Den Schlimmsten auf der Spur

Kriminalität: Seit 60 Jahren fahndet das FBI mit der berühmten „Most-Wanted“-Liste nach den zehn meistgesuchten Verbrechern der USA.

Washington. Der eine ermordet während einer Kneipenschlägerei seine Ehefrau und zwei Schwager. Der andere ist Drahtzieher der schwersten Terroranschläge auf US-Boden. So unterschiedlich ihre Verbrechen sind, ist beiden eines gemein: Thomas Holden und Osama bin Laden stehen auf der wichtigsten Liste in Sachen Verbrechensbekämpfung der USA: auf der legendären Liste der zehn meistgesuchten Schwerverbrecher des FBI.

Holden ist am 14. März 1950 der erste, der seinen unrühmlichen Platz erhält, El-Kaida-Chef Bin Laden ist derzeit der prominenteste. Jetzt feiert die Liste der "Ten Most Wanted Fugitives" ihren 60. Jahrestag.
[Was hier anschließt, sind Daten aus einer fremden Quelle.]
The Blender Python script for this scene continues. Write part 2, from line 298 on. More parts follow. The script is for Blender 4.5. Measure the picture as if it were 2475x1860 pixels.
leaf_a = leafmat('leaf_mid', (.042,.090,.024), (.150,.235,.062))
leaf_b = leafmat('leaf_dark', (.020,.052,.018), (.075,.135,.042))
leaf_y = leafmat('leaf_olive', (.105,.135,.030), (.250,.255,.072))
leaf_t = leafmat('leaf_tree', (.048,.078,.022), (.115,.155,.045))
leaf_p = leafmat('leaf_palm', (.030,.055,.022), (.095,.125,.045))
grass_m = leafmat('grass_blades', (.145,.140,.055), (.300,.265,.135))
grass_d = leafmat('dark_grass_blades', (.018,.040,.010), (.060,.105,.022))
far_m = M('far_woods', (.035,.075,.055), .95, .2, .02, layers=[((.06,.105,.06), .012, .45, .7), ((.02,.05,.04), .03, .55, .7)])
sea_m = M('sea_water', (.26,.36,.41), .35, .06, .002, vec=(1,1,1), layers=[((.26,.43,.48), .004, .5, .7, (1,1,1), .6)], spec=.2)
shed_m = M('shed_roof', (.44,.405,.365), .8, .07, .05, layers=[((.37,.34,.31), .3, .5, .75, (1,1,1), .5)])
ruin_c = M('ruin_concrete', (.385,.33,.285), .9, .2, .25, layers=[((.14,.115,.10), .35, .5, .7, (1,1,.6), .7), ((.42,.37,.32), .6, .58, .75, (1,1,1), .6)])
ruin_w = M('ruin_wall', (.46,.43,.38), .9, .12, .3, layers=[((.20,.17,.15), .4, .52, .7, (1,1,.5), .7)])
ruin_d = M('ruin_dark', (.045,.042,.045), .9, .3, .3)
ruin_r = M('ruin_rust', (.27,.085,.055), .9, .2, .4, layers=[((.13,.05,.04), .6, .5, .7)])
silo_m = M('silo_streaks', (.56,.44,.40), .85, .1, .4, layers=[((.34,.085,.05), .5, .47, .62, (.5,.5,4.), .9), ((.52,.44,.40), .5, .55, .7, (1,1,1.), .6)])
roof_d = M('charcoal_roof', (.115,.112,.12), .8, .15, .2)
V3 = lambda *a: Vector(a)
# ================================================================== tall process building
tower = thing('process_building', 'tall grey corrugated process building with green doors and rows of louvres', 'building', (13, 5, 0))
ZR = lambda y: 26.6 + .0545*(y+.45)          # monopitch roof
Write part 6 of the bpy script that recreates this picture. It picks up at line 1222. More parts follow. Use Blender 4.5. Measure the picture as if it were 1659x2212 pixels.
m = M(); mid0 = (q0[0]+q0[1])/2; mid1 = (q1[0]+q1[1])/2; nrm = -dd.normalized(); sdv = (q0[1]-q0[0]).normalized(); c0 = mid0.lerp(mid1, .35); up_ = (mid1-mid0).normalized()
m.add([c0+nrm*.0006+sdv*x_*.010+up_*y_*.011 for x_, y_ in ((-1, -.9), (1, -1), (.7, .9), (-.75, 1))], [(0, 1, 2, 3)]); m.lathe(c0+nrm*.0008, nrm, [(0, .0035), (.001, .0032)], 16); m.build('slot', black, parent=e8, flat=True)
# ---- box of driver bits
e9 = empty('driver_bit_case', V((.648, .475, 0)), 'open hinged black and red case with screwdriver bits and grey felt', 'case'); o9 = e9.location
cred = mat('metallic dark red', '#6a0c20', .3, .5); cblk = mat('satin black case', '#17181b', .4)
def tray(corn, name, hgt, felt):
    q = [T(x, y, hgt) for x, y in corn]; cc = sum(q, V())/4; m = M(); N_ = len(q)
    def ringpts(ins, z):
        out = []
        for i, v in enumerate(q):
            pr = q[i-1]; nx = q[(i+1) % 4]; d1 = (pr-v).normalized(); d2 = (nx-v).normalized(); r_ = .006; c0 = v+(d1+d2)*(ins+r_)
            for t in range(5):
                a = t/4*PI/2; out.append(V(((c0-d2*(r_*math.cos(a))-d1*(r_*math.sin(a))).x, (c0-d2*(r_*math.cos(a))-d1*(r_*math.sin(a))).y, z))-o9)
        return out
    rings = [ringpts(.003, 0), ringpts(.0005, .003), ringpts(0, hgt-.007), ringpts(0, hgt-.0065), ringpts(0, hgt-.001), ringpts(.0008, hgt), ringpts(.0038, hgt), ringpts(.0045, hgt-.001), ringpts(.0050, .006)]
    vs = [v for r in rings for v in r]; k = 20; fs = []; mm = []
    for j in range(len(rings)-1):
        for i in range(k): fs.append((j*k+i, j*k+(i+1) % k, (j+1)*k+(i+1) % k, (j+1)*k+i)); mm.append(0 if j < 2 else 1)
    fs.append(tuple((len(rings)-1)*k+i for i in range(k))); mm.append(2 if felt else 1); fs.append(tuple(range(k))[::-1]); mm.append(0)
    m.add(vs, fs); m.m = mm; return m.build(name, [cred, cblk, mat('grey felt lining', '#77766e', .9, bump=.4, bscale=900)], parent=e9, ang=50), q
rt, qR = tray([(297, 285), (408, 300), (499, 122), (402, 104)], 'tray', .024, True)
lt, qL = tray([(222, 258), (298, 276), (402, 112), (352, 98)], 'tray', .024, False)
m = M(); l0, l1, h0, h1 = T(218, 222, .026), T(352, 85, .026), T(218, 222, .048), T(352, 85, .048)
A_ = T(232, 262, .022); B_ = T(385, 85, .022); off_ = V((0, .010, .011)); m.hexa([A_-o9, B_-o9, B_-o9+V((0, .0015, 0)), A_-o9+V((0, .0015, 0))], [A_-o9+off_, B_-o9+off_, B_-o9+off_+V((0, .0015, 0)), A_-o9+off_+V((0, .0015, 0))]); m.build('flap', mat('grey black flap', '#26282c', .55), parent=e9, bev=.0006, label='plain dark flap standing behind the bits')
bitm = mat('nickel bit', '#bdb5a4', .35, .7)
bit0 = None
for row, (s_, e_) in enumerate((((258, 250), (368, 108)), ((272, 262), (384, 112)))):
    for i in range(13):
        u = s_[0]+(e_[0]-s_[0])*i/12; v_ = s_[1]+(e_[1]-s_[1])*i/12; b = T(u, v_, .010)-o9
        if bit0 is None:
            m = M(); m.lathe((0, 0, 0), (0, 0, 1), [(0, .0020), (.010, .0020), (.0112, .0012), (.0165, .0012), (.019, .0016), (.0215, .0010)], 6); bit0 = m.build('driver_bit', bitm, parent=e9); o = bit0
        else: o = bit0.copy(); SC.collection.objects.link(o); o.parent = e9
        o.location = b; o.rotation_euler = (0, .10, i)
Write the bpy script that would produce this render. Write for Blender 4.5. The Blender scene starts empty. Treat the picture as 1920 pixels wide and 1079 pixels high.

In der berühmt-berüchtigten Verbrechersammlung findet sich das ganze Spektrum: Mörder, Pädophile, Drogendealer und Terroristen, früher auch Bankräuber, Betrüger oder Autodiebe. Zum Geburtstag kann die Liste auf viele Erfolge zurückblicken. "94 Prozent der bis heute etwa 500 Meistgesuchten haben die Bundespolizisten früher oder später gefasst", sagt FBI-Sprecher Ken Hoffman. Für die rund 13000 Agenten der Bundespolizei gilt es als Meilenstein in der Karriere, wenn sie einen der Schwerverbrecher in die Finger bekommen.

Besonders flott klickten die Handschellen Ende der 60er Jahre bei Billy Austin Bryant. Nach nur zwei Stunden als "Top Tenner" war der Bankräuber und Mörder verhaftet. Am längsten verteidigte Donald Eugene Webb, Mörder eines Polizeichefs, seinen Platz. Nach 25 Jahren und 10 Monaten strich das FBI ihn 2007 von der Liste: Er wurde nie gefangen, und es ist unklar, ob er überhaupt noch lebt. Auf der Liste finden sich fast nur "schwere Jungs", aber kaum Verbrecherinnen: Bisher waren nur acht Frauen drauf.

Die bebilderte Aufstellung der Schlimmsten der Schlimmen entstand durch Zufall. Ein Journalist fragte das FBI im Jahr 1949 für einen Artikel nach den zehn härtesten Jungs, die aktuell gesucht würden. Das FBI gab dem Reporter die Namen. Der damalige Direktor J. Edgar Hoover machte die erste provisorische Liste im folgenden Jahr dann zur Institution, damit die Bürger bei der Suche nach Schwerverbrechern helfen können. Und das mit Erfolg: Von den knapp 500 Gesuchten fasste das FBI 152 aufgrund von Tipps aus der Bevölkerung.

Mit den Jahrzehnten änderten sich die Bedrohungen - und mit ihnen die Auswahl der gefährlichsten Verbrecher. In den 1950er Jahren standen noch Autodiebe oder Bankräuber auf der Liste. Heute müssen Kriminelle deutlich mehr auf dem Kerbholz haben - wie Joe Luis Saenz. 1998 soll er seine Freundin entführt, vergewaltigt und wie drei weitere Menschen umgebracht haben.

Die berühmte Liste verschicken die FBI-Mitarbeiter mittlerweile auch über einen E-Mail-Verteiler und soziale Netzwerke wie Twitter oder Facebook. Rund 33000 Twitter-Anhänger und knapp 19000 Facebook-FBI-Fans verfolgen so jede Änderung der Liste - und diese Zahlen steigen Monat für Monat, wie Sprecher Hoffman sagt. Ein virtueller Aushang in der Internet-Welt "Second Life" ist hingegen noch in der Testphase.

Wer den Verdacht hat, jemanden von der Liste zu kennen, kann per Handy das Foto runterladen, vergleichen und direkt die über GPS ermittelte Position per E-Mail ans FBI schicken. Den technischen Möglichkeiten der Verbrecherjagd scheinen keine Grenzen gesetzt, und die Ermittler sind hoffnungsfroh. "Bisher haben wir aufgrund der sozialen Netzwerke noch keine Festnahmen gemacht", sagt Hoffman. "Aber das ist nur eine Frage der Zeit."